If disaster-related needs are identified, a case manager from a FFSC will be assigned to their case. The case manager will contact the Navy family member to assist them with all of their needs, from the urgent to the informational.

All information provided during the assessment is confidential. Details of the assessment will not be provided to the service member's chain of command or anyone outside the case management team without the provider's approval. Commands will only receive general needs data (e.g., 325 command personnel need temporary housing) to ensure resources and policies are in place to support Navy families.

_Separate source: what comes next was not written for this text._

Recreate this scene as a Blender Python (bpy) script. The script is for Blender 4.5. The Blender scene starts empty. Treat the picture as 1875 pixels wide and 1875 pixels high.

"Family readiness is critical to Sailor readiness," said Falk. "If you have Navy personnel whose family has suffered a loss, they are going to be preoccupied with getting their family back to a stable state. They will not be focused on the mission. Family readiness means that families know what to do in the aftermath of a disaster, whether the service member is there or not."

Following the 2005 hurricane season, over 7,400 cases were reported in the NFAAS. The biggest two issues were housing and finances, said Falk.

Case managers were able to work on behalf of those affected families by connecting them to internal Navy resources, and external resources such as those provided by the Federal Emergency Management Agency and the Red Cross.

Falk said that the NFAAS has taken what the Navy has learned over the years about responding to other kinds of disasters and emergencies and raised its response to a new level. A case manager works with an individual or family from the beginning, tracking their history, updating their status, and stays with them until all of their issues are resolved.

"Never before has one-on-one, long term support been there in the same way we are able to do it now," said Falk. "NFAAS is the new gold standard for disaster response and recovery, and it is a profound statement of Navy organizational loyalty to its people."